Lo stuttering dell'artista

Se Layers of Fear è un'avventura tutto sommato più che godibile è certamente merito dell'ottimo level design, che mescola sapientemente il claustrofobico con l'agorafobico, costringendo il giocatore in corridoi estremamente angusti per poi proiettare inquietanti spazi infiniti dall'architettura impossibile e loop spaziotemporali davvero angoscianti.
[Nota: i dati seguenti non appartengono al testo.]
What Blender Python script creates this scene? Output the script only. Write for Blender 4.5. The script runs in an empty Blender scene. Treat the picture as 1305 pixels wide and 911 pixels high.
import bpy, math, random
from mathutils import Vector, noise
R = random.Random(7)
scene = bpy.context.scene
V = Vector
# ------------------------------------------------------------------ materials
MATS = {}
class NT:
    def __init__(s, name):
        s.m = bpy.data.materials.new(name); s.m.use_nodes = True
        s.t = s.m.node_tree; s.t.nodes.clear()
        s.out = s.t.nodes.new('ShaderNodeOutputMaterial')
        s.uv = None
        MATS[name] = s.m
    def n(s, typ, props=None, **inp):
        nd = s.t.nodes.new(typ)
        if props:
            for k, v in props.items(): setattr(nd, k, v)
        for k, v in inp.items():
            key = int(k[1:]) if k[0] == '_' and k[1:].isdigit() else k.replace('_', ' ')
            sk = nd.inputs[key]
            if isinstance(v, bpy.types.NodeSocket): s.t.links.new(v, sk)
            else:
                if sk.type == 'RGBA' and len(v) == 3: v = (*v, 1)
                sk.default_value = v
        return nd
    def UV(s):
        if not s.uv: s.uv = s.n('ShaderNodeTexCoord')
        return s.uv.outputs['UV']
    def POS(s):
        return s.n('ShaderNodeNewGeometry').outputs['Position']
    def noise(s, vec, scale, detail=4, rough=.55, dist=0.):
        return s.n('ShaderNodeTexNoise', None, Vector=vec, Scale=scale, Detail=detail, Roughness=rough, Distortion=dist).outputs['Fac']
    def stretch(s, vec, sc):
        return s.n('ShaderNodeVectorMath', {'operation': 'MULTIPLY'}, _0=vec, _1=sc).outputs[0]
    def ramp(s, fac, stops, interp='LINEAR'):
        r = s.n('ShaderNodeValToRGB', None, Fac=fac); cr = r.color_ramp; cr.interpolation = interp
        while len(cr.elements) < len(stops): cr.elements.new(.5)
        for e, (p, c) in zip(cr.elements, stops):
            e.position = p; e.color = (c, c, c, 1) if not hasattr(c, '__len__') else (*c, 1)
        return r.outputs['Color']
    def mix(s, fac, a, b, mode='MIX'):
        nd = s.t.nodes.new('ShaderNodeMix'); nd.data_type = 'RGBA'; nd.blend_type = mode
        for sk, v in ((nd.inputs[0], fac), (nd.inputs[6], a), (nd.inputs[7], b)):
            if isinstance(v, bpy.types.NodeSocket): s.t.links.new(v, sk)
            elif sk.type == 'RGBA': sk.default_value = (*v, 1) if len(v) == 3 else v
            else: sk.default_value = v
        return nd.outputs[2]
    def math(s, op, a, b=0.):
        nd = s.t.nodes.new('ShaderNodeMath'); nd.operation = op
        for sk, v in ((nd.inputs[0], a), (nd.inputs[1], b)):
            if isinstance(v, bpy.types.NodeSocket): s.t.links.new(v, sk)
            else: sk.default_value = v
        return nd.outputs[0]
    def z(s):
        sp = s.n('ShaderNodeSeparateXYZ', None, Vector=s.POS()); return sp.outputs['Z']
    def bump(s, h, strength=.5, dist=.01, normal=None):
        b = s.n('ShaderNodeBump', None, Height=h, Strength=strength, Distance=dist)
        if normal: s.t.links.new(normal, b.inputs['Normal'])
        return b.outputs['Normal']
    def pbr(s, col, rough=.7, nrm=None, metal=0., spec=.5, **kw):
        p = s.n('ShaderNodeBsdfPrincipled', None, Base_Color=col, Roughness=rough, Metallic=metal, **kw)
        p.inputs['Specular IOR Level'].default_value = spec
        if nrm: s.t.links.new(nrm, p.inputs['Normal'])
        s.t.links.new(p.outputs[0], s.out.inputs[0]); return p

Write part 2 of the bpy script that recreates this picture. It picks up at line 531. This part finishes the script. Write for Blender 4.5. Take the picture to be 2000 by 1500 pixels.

Lo spazio circostante muta costantemente quando non lo si inquadra, in una soluzione già adottata in passato ma mai in modo così efficace e in grado di rendere al meglio gli effetti dello squilibrio mentale. Se da un lato i possessori di PS4 possono godere della presenza di un altoparlante installato nel gamepad, dal quale proverranno alcuni dei suoni sinistri che costituiscono il grosso dell'atmosfera di Layers of Fear, non potranno ritenersi altrettanto fortunati per quanto riguarda la resa grafica: fin dai primi minuti di gioco non sarà facile chiudere un occhio sui frequenti cali di framerate come già fatto per un aliasing piuttosto evidente; il problema, indubbiamente appesantito dal continuo caricamento delle nuove zone da esplorare, si fa piuttosto grave solo in alcuni tratti del gioco, per fortuna, in cui l'alto numero di elementi a schermo finisce per causare veri e propri rallentamenti. Discorso totalmente differente per quanto riguarda il comparto sonoro, forte di un'ottima campionatura di effetti, un efficace voice acting e di una imponente quanto suggestiva colonna sonora in cui le note ovattate del pianoforte sostituiscono uno scontato stridere di archi. Nonostante i suoi difetti, Layers of Fear riesce nell'intento di raccontare con stile una storia horror indubbiamente interessante, seppur breve, che viaggia attraverso diversi gradi di morbosità, sui tortuosi binari tracciati da un dramma personale mai elaborato. Sul finale il sovrannaturale svanisce -o forse no- in un dubbio lampo di lucidità, lasciando poche inquietudini impresse ma dipingendo uno dei più suggestivi quadri decadenti mai visti in un videogame.